Kalau begitu wajib atas kita semua untuk menerima apa yang Allah khabarkan tentangnya dan Rasul khabarkan tentangnya dari perkara-perkara yang ghaib. Kita menerimanya dengan ketundukan dan keselamatan. Dan kita tidak membantahnya dengan apa yang ada dalam benak-benak kita, berupa hal yang bisa dirasa dan bisa disaksikan. Karena perkara ghaib itu adalah di atas itu semua, tidak bisa dirasa dan tidak bisa disaksikan. Contohnya banyak dan saya tidak suka memperpanjangnya, hanya saja sifat seorang yang beriman itu terhadap hadits-hadits hendaknya ia menerima dengan ketundukan dan keselamatan, hendaknya ia mengatakan Maha Benar Allah dan Rasul-Nya. Sebagaimana Allah Subhanahu wa Ta'ala berfirman dalam QS. Al-Baqarah: 285.
اٰمَنَ الرَّسُوْلُ بِمَآ اُنْزِلَ اِلَيْهِ مِنْ رَّبِّهٖ وَالْمُؤْمِنُوْنَۗ 
Rasul telah beriman kepada Al-Qur'an yang diturunkan kepadanya dari Tuhannya, demikian pula orang-orang yang beriman. (QS. Al-Baqarah: 285)

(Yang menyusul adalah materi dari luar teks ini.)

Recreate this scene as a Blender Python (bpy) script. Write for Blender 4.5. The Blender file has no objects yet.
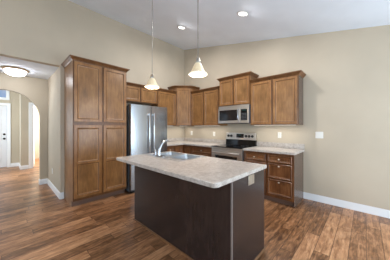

Maka aqidah itu wajib dibangun di atas Kitabullah dan Sunnah Rasul-Nya Shallallahu 'alaihi wa sallam, dan hendaknya manusia mengetahui bahwasanya tidak ada tempat untuk akal dalam perkara aqidah. Saya tidak katakan tidak ada tempat masuk bagi akal dalam masalah aqidah. Sesungguhnya saja tidak ada tempat bagi akal dalam perkara aqidah kecuali bahwa apa yang telah datang dari nash-nash di dalam kesempurnaan Allah akal itu menyaksikan. Meskipun akal itu tidak mendapatkan rincian-rincian pada apa yang wajib bagi Allah berupa kesempurnaan. Akan tetapi akal mendapatkan bahwasanya Allahu Ta'ala itu tetap untuknya setiap sifat kesempurnaan. Karena sempurnanya Allah Subhanahu wa Ta'ala terkadang kita mendapat perinciannya. Maka harus untuk beramal dengan 'ilmu ini yang mana Allah telah karuniakan padanya dari sisi aqidah.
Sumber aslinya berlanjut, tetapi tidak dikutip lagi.